The manager’s flaws and his need for growth reared their head. Thankfully, Ross had the self-awareness and humility to look inward and learn from losses. He took criticism and input from his front office well and tried to balance their desires with his principles. He wasn't on the hot seat, and a month ago, Cubs chairman Tom Ricketts and Hoyer said so directly.
But suddenly, Counsell had his sights set on the Cubs. It’s a perfect fit for his own next chapter, to continue his baseball and family life here in the Mecca of the Midwest. Counsell found a big-market behemoth willing to make him the highest-paid manager in the history of the game, one that will give him a chance to win it all immediately.
This is a stunning move that will resonate in the baseball world for a long time.

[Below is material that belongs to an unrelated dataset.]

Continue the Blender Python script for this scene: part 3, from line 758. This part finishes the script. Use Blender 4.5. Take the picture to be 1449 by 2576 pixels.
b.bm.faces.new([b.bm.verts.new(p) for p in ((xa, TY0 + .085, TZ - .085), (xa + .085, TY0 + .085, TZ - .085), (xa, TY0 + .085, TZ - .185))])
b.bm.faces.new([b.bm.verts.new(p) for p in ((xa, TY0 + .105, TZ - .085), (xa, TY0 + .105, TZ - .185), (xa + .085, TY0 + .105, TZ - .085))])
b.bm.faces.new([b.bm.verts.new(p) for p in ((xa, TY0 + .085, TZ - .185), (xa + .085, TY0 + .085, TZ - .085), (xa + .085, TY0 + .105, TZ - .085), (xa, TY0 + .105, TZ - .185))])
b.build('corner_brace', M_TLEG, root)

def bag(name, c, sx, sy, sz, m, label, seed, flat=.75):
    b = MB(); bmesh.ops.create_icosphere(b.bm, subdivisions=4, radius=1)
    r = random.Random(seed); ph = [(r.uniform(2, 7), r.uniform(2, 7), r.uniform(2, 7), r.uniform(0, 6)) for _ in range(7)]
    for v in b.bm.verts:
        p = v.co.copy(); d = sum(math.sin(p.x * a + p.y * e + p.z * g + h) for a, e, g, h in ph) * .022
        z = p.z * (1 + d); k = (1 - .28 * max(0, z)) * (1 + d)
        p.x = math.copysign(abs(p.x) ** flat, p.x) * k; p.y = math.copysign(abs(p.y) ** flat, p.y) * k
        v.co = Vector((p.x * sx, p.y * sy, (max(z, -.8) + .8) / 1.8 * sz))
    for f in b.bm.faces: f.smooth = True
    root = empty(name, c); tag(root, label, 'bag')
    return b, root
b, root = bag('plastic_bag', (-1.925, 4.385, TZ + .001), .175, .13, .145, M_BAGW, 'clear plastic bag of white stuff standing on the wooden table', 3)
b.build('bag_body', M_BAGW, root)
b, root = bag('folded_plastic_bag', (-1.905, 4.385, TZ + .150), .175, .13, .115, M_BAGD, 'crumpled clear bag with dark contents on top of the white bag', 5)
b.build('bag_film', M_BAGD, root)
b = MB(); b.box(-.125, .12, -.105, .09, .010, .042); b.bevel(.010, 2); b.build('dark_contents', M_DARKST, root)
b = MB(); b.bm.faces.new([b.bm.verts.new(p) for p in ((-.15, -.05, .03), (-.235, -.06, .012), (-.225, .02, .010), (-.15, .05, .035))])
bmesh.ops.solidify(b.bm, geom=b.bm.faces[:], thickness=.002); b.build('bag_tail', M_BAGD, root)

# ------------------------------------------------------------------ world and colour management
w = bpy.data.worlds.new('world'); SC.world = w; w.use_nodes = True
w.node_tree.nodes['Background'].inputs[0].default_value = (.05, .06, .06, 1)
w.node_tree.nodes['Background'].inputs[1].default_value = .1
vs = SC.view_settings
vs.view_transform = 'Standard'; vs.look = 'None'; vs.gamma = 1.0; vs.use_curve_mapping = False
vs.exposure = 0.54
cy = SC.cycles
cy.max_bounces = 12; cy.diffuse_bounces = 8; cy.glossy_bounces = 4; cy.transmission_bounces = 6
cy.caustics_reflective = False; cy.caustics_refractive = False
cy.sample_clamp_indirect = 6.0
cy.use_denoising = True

The Cubs' offseason is going to be fascinating, and their next few years will be pressurized. But more than that is what has everyone buzzing and what has colleagues texting and calling deep into the night.
Hand-picked friends who aren't bad at their jobs can still be replaced — and frankly should be when the option of excellence presents itself. It’s justifiable cruelty.
Sports can still hurt. It can still hurt grizzled scribes or talk show hosts or former players or fans who long ago learned how the world works.
The hope for greatness, amid the tantalizing danger of that potential hurt, is the reason we invest our emotions in the first place.